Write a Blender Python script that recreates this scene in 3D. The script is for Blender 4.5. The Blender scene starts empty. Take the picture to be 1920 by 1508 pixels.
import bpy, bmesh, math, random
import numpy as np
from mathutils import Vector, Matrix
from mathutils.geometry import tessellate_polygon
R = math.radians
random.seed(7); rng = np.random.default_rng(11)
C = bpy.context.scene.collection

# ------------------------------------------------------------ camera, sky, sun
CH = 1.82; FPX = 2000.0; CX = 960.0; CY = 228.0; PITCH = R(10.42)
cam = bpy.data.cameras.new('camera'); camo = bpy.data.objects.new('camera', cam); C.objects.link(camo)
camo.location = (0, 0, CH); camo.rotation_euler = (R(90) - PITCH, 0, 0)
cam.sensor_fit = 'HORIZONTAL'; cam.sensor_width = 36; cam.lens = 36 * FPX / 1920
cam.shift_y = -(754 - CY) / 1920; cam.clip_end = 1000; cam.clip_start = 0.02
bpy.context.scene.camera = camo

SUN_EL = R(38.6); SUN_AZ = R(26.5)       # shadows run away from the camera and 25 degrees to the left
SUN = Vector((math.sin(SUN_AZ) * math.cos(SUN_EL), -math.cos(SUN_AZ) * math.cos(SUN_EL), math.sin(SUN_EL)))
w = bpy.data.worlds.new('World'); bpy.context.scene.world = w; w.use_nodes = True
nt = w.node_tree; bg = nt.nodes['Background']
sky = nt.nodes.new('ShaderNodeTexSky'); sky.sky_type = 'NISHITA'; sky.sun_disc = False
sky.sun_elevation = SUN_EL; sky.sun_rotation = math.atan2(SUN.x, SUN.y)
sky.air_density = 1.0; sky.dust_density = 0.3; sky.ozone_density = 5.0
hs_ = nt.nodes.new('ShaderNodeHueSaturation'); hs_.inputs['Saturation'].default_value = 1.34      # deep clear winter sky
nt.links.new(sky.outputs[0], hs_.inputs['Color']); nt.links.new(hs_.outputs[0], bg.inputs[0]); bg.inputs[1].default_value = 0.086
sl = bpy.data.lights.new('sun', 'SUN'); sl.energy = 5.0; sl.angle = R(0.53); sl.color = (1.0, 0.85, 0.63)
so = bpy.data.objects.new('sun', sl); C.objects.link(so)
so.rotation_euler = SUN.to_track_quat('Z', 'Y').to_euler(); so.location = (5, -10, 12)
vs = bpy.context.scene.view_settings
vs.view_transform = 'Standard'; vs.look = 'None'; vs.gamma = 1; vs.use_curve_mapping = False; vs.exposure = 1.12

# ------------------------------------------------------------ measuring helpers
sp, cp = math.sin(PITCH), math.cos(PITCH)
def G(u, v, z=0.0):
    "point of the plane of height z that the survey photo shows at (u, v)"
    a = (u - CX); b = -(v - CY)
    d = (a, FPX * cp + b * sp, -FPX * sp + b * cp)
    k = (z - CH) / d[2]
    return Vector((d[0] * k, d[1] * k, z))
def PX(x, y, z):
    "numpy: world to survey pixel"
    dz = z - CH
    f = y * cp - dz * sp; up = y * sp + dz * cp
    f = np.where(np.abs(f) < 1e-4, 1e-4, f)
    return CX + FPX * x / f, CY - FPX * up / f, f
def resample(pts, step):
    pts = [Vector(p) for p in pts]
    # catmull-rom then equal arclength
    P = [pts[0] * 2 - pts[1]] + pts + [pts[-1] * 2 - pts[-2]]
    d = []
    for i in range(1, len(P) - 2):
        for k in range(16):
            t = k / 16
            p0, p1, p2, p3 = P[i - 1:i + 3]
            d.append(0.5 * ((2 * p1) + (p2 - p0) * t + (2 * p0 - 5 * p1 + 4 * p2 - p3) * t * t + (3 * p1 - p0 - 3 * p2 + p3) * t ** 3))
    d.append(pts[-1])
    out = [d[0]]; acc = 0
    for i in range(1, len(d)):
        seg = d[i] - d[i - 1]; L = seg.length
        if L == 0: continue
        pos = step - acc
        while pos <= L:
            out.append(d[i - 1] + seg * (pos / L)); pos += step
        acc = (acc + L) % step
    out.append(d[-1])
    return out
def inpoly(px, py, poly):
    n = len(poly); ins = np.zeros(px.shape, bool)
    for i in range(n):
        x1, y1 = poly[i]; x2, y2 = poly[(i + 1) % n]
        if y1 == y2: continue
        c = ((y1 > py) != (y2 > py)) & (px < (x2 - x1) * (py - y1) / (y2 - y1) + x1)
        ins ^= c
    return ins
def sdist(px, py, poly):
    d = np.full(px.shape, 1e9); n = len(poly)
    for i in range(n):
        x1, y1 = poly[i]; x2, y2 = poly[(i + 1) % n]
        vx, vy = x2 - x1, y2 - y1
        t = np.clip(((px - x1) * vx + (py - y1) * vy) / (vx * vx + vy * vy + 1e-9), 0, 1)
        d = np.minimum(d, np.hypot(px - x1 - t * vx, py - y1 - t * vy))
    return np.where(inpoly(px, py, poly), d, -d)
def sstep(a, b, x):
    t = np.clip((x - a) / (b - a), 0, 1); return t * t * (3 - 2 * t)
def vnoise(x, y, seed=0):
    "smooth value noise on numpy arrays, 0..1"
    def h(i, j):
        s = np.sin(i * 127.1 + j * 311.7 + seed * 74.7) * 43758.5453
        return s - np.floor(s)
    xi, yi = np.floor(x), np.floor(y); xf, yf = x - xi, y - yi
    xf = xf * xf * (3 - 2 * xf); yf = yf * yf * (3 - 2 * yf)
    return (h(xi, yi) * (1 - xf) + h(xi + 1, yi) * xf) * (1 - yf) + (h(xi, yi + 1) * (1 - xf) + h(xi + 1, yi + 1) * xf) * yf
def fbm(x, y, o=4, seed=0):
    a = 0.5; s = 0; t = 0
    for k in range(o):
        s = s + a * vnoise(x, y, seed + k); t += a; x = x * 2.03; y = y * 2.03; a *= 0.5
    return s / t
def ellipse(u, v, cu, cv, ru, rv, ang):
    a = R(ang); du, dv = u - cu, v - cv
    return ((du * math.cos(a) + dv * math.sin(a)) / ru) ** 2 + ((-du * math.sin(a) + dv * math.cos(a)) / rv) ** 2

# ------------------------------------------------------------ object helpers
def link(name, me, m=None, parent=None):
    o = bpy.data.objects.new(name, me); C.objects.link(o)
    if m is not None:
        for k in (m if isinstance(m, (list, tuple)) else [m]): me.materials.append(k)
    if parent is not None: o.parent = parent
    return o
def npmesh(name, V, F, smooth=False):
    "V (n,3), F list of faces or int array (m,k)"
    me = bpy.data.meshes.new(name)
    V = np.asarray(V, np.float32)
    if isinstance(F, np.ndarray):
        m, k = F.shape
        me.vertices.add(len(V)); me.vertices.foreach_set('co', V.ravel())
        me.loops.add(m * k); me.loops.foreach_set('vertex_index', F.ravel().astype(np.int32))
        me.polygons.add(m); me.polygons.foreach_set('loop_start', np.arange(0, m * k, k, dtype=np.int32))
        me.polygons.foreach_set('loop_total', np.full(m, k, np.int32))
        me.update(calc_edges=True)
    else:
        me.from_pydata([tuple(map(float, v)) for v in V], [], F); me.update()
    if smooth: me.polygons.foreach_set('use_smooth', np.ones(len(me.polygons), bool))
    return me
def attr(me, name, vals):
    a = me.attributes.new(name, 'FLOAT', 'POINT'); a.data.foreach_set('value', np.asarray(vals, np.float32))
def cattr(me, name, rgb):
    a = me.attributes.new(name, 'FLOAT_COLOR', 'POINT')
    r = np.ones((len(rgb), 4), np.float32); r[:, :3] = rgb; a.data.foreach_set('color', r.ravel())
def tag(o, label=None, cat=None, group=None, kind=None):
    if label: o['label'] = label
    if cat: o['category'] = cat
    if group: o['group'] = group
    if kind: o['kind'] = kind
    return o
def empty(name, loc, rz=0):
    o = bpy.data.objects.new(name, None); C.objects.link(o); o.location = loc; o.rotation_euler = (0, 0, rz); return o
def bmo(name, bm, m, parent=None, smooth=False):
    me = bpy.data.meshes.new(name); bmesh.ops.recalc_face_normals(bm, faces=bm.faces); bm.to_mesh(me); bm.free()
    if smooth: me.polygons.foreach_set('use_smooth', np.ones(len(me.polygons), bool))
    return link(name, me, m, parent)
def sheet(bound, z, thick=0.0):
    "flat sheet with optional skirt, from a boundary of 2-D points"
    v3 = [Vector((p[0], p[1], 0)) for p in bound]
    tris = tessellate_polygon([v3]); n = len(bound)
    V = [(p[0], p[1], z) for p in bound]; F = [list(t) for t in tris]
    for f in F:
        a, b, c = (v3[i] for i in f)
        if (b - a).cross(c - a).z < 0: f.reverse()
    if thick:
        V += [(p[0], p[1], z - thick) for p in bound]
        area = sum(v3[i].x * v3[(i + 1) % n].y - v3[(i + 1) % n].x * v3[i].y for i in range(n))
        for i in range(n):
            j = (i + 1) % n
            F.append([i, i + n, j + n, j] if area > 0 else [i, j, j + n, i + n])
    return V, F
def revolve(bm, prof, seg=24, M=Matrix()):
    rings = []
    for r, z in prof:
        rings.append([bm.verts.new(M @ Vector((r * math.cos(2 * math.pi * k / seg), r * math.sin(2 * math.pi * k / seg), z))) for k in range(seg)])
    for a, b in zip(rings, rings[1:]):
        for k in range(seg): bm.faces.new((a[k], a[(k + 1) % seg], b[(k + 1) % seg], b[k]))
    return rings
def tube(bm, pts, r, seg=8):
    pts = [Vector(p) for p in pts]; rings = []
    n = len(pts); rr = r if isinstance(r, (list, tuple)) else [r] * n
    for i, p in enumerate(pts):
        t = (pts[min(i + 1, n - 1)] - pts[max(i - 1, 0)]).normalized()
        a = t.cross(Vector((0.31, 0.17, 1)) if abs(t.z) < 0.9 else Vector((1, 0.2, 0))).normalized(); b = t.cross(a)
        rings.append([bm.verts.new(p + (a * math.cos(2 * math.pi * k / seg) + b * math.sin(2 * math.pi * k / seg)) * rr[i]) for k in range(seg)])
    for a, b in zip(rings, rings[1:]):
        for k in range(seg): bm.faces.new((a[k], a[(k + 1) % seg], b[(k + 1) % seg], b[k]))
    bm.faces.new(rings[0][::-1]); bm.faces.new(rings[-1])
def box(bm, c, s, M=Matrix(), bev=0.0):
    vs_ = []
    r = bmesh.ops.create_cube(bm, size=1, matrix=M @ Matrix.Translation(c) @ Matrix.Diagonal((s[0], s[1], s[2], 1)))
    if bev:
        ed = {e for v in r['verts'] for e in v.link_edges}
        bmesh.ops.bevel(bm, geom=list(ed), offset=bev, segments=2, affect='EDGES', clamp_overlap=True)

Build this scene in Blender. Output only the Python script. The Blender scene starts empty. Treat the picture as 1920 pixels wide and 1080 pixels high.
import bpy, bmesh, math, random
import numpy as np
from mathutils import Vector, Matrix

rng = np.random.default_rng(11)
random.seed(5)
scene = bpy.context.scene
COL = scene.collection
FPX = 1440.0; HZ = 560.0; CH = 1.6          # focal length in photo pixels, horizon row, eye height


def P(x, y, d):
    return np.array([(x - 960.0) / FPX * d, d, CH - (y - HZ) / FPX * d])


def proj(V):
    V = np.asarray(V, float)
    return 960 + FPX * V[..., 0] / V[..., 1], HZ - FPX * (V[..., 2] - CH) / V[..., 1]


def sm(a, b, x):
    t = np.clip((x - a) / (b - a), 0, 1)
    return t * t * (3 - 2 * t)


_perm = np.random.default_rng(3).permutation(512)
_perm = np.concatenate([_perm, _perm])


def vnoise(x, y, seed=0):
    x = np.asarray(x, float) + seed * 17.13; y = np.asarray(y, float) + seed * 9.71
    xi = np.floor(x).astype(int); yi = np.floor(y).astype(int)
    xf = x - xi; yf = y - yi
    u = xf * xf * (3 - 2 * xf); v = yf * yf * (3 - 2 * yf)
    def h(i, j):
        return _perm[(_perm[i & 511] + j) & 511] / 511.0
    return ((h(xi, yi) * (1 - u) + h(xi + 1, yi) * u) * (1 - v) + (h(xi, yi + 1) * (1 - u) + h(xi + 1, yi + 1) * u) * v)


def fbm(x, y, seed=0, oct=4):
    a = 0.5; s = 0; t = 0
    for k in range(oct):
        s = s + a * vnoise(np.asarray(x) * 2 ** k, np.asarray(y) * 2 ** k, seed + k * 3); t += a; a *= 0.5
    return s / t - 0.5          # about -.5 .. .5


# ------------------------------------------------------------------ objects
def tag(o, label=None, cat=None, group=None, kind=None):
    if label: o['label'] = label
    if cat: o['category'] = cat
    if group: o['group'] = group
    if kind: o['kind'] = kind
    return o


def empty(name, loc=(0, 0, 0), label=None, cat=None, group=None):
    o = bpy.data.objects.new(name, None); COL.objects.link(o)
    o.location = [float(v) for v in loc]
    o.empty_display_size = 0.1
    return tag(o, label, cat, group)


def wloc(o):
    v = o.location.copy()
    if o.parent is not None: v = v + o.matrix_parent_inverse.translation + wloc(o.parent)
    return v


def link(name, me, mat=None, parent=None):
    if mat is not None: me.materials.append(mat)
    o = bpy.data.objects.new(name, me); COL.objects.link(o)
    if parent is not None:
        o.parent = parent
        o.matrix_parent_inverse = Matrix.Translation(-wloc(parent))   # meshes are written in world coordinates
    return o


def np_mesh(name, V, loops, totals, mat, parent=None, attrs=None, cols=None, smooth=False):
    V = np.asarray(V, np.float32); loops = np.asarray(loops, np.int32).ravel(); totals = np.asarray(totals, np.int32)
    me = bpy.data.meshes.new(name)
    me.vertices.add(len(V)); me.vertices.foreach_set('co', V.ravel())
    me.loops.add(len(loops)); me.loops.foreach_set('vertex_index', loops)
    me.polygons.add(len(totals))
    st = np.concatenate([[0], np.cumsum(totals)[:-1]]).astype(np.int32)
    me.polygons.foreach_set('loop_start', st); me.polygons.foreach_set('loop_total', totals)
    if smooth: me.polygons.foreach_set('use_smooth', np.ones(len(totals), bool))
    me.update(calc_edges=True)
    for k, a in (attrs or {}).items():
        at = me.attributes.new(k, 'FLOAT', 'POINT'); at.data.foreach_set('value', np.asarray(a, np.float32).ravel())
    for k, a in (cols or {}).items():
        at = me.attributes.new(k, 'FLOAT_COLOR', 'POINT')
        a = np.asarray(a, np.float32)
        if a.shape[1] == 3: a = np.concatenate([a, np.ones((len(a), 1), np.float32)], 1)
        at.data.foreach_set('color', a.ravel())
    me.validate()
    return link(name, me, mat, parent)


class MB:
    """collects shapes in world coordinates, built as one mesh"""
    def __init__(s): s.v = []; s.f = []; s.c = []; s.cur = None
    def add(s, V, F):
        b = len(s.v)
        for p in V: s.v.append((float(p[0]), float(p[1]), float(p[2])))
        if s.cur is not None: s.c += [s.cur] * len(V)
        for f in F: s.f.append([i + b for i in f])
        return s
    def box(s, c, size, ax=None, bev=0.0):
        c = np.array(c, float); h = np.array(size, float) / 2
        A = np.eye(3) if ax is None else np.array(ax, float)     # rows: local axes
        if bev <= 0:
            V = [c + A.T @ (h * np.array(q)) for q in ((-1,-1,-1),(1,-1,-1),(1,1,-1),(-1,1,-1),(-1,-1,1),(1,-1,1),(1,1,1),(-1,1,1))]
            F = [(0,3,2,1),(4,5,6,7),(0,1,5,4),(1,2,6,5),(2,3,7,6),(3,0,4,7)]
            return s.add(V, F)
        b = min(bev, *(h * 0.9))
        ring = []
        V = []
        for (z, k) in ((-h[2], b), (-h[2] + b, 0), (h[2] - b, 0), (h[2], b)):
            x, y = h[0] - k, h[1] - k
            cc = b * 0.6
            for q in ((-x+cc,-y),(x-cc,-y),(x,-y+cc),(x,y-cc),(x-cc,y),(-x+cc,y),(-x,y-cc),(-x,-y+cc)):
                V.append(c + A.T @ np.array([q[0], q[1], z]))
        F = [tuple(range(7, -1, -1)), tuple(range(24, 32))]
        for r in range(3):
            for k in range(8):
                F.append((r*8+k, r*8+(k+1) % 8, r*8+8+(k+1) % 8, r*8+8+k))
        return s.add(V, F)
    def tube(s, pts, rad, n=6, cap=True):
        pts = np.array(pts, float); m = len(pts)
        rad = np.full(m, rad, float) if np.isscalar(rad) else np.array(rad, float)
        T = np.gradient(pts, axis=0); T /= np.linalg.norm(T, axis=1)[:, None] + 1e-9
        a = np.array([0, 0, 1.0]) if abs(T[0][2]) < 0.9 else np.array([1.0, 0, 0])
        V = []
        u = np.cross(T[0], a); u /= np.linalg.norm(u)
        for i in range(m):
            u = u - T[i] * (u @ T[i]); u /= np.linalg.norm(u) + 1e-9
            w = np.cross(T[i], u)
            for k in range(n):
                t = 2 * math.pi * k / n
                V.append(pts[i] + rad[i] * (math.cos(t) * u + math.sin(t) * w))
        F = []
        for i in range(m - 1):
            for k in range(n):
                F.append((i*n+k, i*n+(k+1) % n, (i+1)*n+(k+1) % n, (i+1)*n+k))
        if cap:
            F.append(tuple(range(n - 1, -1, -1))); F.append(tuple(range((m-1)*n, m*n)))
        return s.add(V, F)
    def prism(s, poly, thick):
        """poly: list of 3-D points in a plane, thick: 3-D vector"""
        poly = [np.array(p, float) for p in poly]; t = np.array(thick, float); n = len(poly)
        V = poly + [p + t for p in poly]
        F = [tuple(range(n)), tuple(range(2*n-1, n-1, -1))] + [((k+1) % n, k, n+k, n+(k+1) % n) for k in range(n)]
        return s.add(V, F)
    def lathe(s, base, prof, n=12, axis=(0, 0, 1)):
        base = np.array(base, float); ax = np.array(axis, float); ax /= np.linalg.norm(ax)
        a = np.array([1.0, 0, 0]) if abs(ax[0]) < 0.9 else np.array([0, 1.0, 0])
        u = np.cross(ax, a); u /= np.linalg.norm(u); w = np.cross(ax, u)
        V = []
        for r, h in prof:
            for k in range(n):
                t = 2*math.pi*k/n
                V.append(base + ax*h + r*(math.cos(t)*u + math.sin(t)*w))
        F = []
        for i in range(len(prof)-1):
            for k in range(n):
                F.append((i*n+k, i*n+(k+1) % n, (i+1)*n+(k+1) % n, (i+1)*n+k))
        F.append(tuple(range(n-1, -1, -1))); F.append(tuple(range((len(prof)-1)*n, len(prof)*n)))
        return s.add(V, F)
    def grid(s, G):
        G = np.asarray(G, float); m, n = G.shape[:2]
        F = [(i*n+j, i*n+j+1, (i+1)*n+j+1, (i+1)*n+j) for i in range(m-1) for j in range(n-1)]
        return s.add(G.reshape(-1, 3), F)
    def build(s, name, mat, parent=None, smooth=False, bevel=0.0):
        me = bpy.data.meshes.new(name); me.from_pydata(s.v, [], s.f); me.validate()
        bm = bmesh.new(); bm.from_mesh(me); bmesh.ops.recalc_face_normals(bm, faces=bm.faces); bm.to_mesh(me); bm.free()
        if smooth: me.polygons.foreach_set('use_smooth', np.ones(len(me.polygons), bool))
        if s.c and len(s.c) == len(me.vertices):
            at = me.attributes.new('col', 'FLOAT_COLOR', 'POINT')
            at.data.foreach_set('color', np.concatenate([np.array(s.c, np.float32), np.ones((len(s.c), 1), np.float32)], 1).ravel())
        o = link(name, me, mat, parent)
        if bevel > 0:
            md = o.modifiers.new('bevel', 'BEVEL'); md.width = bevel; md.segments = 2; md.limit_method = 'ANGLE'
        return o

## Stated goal
Select the lines from the entries that include the word "picture".

## Solution to this task
Write a Blender Python script that recreates this scene in 3D. The script is for Blender 4.5. The Blender scene starts empty. Take the picture to be 1920 by 1508 pixels.
Build this scene in Blender. Output only the Python script. The Blender scene starts empty. Treat the picture as 1920 pixels wide and 1080 pixels high.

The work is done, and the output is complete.